Stated exercise: Drop every picture. Then return, exactly, the lines from the beginning of the listing below through the one containing "return EYE + t*d".
-- Begin --
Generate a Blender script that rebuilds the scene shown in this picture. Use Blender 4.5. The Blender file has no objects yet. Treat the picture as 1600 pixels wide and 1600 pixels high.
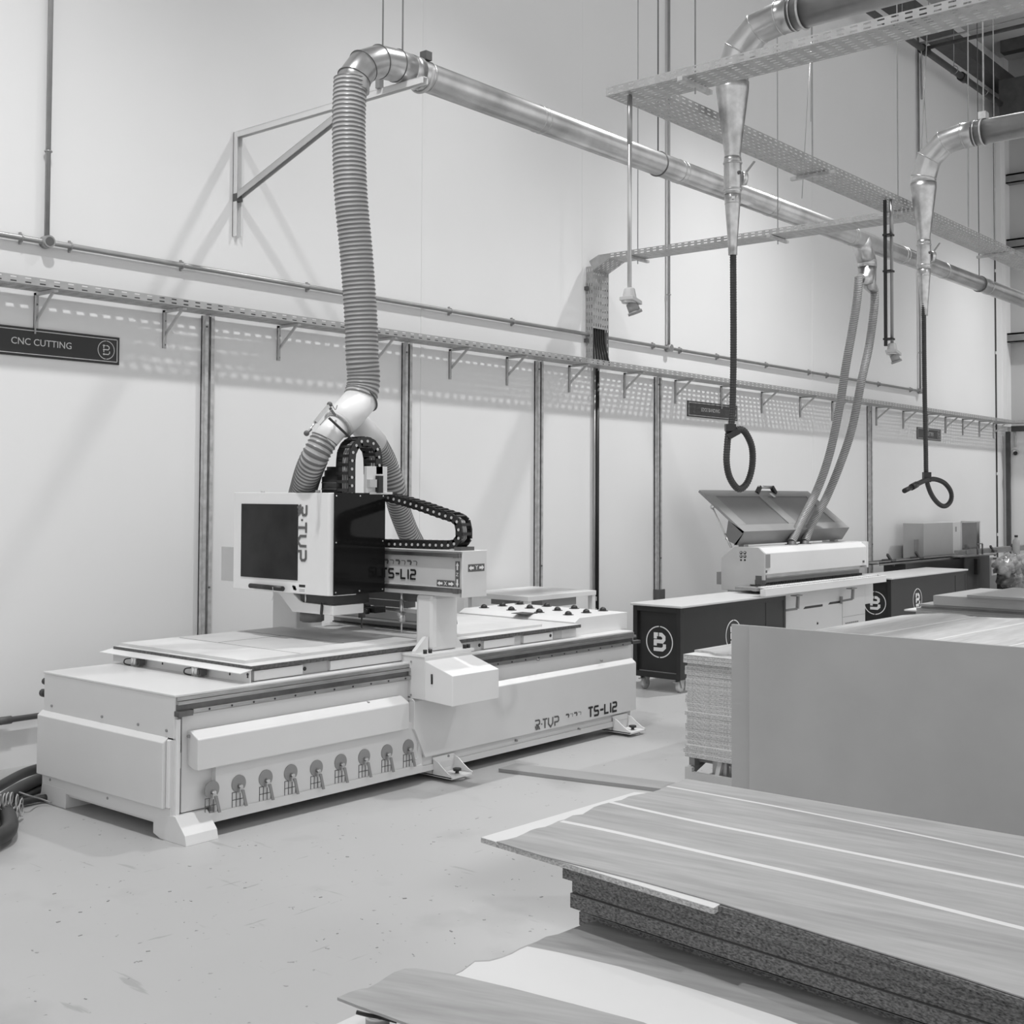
import bpy, math, random
from mathutils import Vector, Matrix
random.seed(7)
SC = bpy.context.scene
COL = SC.collection
PI = math.pi

# ---------------------------------------------------------------- camera
F_PX, CY = 1934.35, 708.16
YAW, PITCH, ROLL = 0.86993, 0.03373, 0.00453
EYE = Vector((0, 0, 1.8))
_f = Vector((math.sin(YAW)*math.cos(PITCH), math.cos(YAW)*math.cos(PITCH), math.sin(PITCH)))
_r = Vector((math.cos(YAW), -math.sin(YAW), 0)); _u = _r.cross(_f)
CR = _r*math.cos(ROLL) + _u*math.sin(ROLL)
CU = -_r*math.sin(ROLL) + _u*math.cos(ROLL)
cam = bpy.data.cameras.new('camera'); cam.sensor_width = 36; cam.lens = F_PX/1600*36
cam.shift_y = (CY-800)/1600; cam.clip_end = 200
camo = bpy.data.objects.new('camera', cam); COL.objects.link(camo)
camo.matrix_world = Matrix(((CR.x, CU.x, -_f.x, EYE.x), (CR.y, CU.y, -_f.y, EYE.y), (CR.z, CU.z, -_f.z, EYE.z), (0, 0, 0, 1)))
SC.camera = camo

def at(px, py, axis, val):
    """world point where the sight line through a photo pixel meets the plane axis=val"""
    d = (px-800)/F_PX*CR - (py-CY)/F_PX*CU + _f
    t = (val-EYE[axis])/d[axis]
    return EYE + t*d

# ---------------------------------------------------------------- light
SC.view_settings.view_transform = 'Standard'; SC.view_settings.look = 'None'
SC.view_settings.exposure = 0.16; SC.view_settings.gamma = 1.0
SC.view_settings.use_curve_mapping = False
w = bpy.data.worlds.new('daylight'); SC.world = w; w.use_nodes = True
w.node_tree.nodes['Background'].inputs[0].default_value = (0.8, 0.8, 0.8, 1)
w.node_tree.nodes['Background'].inputs[1].default_value = 1.12
LAMP_Z = 8.3
LAMPS = [(3.0, 4.8, 1200), (7.9, 4.8, 800), (12.9, 4.8, 1500), (21.5, 4.8, 1300), (-3.0, -1.2, 400), (4.0, -2.2, 600), (9.5, -2.2, 2200), (16.0, -2.2, 2100)]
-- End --
Written solution:
Generate a Blender script that rebuilds the scene shown in this picture. Use Blender 4.5. The Blender file has no objects yet. Treat the picture as 1600 pixels wide and 1600 pixels high.
import bpy, math, random
from mathutils import Vector, Matrix
random.seed(7)
SC = bpy.context.scene
COL = SC.collection
PI = math.pi

# ---------------------------------------------------------------- camera
F_PX, CY = 1934.35, 708.16
YAW, PITCH, ROLL = 0.86993, 0.03373, 0.00453
EYE = Vector((0, 0, 1.8))
_f = Vector((math.sin(YAW)*math.cos(PITCH), math.cos(YAW)*math.cos(PITCH), math.sin(PITCH)))
_r = Vector((math.cos(YAW), -math.sin(YAW), 0)); _u = _r.cross(_f)
CR = _r*math.cos(ROLL) + _u*math.sin(ROLL)
CU = -_r*math.sin(ROLL) + _u*math.cos(ROLL)
cam = bpy.data.cameras.new('camera'); cam.sensor_width = 36; cam.lens = F_PX/1600*36
cam.shift_y = (CY-800)/1600; cam.clip_end = 200
camo = bpy.data.objects.new('camera', cam); COL.objects.link(camo)
camo.matrix_world = Matrix(((CR.x, CU.x, -_f.x, EYE.x), (CR.y, CU.y, -_f.y, EYE.y), (CR.z, CU.z, -_f.z, EYE.z), (0, 0, 0, 1)))
SC.camera = camo

def at(px, py, axis, val):
    """world point where the sight line through a photo pixel meets the plane axis=val"""
    d = (px-800)/F_PX*CR - (py-CY)/F_PX*CU + _f
    t = (val-EYE[axis])/d[axis]
    return EYE + t*d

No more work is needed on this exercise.